| Instruction |
Gather from the material every line that contains the string "this".

| Data provided |
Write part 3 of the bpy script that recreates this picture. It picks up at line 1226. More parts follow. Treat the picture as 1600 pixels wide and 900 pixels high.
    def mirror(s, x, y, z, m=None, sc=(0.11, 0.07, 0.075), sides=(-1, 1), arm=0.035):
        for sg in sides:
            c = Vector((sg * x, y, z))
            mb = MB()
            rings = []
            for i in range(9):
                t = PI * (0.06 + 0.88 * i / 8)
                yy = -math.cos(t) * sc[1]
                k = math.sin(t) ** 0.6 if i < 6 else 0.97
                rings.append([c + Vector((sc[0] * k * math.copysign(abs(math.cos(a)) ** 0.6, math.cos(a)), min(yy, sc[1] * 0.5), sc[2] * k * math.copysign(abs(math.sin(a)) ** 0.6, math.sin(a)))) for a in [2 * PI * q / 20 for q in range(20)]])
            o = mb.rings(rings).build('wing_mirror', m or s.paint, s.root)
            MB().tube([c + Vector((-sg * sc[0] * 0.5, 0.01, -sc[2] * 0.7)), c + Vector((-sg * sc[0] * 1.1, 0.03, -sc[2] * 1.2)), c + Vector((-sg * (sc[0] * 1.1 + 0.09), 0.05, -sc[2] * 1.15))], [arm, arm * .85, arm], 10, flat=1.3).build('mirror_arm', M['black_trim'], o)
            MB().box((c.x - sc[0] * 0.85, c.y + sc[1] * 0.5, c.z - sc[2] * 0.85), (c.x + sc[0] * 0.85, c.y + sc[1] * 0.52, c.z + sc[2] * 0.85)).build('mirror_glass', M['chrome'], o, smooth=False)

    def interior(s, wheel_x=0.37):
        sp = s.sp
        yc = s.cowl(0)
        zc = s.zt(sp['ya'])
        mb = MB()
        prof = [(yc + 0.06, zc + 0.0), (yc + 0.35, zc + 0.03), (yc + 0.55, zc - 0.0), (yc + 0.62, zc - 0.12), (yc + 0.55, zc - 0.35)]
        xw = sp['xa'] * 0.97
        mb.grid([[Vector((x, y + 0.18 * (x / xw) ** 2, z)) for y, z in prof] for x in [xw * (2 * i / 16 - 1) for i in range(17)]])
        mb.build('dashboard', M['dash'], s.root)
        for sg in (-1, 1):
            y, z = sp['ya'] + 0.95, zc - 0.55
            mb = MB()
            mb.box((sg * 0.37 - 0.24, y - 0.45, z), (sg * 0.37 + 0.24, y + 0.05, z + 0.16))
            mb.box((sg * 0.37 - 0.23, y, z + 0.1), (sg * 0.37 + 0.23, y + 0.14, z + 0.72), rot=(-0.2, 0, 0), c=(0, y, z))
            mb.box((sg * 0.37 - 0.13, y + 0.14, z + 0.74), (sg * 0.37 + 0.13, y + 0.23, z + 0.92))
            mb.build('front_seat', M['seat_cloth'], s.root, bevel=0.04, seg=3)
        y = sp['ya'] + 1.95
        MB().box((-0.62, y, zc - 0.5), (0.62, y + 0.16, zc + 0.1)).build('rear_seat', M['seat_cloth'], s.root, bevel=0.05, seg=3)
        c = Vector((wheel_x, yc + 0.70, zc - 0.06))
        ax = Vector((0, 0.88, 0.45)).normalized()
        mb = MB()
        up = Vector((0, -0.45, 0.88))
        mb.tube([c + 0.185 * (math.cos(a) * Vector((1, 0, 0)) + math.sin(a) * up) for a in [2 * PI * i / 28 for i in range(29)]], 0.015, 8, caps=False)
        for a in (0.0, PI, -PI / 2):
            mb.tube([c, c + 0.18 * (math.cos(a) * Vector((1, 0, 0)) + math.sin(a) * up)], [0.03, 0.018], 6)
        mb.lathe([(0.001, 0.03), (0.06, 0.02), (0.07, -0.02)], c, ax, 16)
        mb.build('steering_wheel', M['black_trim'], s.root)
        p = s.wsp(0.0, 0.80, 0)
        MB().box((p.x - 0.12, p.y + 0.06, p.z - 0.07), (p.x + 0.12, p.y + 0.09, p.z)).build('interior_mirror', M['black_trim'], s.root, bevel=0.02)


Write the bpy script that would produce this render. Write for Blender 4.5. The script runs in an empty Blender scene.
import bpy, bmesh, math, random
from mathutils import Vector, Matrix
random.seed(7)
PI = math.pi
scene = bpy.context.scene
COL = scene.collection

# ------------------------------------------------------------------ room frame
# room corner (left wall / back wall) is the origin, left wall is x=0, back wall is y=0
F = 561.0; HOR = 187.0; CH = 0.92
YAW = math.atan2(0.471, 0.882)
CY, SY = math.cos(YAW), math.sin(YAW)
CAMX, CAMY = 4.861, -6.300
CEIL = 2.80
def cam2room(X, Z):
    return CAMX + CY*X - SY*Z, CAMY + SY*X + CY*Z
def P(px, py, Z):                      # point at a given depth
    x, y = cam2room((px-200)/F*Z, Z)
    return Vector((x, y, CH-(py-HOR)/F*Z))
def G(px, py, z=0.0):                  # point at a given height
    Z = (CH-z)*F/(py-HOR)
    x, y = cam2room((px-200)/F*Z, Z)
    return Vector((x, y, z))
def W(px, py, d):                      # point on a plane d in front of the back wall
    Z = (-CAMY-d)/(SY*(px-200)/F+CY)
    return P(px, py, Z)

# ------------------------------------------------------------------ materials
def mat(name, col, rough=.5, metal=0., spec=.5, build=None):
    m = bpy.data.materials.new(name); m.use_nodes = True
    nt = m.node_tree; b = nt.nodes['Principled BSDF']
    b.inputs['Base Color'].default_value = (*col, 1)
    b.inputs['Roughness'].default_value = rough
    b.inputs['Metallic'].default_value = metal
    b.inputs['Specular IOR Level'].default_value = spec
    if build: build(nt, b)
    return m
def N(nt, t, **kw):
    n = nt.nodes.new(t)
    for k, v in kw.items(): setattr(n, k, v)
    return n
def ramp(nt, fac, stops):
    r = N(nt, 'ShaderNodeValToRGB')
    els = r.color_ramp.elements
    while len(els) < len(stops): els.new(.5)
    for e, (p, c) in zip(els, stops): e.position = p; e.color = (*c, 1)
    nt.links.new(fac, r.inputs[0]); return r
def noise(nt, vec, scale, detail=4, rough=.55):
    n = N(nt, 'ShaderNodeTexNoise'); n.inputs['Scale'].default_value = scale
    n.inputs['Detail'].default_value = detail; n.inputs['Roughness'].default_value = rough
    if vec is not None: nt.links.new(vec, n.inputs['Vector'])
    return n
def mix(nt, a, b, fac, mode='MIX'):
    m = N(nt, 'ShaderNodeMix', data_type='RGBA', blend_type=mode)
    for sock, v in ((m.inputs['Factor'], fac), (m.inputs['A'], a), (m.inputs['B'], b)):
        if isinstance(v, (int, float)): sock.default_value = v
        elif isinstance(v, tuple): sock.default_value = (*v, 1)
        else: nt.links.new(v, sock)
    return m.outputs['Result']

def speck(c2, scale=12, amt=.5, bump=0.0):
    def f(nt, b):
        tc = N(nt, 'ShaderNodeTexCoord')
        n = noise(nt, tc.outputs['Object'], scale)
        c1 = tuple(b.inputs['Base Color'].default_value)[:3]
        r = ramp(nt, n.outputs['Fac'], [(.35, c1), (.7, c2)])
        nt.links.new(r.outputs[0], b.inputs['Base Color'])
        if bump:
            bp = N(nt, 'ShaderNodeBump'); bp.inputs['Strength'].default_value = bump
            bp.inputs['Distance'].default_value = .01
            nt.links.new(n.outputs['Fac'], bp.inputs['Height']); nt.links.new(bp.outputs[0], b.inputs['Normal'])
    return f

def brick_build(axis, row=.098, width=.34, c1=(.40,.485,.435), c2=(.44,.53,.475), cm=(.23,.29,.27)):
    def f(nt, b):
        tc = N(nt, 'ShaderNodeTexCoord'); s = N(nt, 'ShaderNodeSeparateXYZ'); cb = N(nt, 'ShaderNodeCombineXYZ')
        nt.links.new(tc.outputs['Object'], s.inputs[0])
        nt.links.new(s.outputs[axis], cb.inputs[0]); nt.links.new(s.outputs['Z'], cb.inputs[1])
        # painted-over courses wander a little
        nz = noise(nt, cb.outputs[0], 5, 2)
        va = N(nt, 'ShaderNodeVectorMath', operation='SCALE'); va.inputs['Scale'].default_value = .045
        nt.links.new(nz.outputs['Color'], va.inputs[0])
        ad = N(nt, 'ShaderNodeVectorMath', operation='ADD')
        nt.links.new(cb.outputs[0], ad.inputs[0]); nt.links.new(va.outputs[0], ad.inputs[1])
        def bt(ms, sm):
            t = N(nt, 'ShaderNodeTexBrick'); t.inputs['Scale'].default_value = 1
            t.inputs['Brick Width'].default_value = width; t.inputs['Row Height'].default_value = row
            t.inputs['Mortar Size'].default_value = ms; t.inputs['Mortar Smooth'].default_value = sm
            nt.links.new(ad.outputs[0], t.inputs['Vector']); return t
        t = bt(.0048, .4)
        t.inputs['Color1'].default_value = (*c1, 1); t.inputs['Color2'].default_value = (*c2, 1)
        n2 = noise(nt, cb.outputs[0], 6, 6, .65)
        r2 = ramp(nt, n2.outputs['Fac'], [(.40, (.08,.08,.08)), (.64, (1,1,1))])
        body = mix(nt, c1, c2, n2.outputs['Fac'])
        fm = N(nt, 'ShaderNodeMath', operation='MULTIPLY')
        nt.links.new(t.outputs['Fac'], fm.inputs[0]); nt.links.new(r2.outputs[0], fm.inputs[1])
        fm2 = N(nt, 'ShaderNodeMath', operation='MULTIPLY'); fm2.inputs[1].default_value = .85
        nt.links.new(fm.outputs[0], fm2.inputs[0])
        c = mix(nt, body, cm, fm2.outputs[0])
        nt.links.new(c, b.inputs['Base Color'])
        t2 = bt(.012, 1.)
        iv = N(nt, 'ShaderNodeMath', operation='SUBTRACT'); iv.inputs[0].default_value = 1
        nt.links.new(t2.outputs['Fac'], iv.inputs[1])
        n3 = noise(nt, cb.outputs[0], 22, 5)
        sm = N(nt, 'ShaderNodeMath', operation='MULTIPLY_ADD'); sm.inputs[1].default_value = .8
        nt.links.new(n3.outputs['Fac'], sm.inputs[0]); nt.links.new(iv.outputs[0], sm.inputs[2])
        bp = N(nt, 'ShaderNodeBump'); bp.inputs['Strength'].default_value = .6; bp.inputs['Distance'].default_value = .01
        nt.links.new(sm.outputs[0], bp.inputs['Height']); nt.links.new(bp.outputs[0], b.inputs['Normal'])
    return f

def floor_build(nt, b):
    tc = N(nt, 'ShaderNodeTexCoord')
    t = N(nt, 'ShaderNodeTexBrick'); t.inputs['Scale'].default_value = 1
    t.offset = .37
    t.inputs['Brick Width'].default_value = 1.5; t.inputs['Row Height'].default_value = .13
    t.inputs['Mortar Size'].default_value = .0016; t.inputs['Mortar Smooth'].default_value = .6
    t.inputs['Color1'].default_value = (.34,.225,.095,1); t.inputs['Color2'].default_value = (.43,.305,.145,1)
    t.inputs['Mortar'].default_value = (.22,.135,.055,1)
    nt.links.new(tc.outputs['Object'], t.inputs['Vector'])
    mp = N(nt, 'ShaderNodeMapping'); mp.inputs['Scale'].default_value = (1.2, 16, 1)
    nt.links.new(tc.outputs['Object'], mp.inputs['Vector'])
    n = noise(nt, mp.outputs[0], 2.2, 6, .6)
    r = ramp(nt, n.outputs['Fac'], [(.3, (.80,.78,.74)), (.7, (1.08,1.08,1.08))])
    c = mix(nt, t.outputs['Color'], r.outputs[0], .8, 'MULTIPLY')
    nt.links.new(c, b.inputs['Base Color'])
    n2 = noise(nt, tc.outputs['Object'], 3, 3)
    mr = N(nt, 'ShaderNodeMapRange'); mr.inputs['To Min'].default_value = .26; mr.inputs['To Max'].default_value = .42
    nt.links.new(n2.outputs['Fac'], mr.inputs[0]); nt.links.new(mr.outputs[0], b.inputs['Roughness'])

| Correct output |
Write part 3 of the bpy script that recreates this picture. It picks up at line 1226. More parts follow. Treat the picture as 1600 pixels wide and 900 pixels high.
Write the bpy script that would produce this render. Write for Blender 4.5. The script runs in an empty Blender scene.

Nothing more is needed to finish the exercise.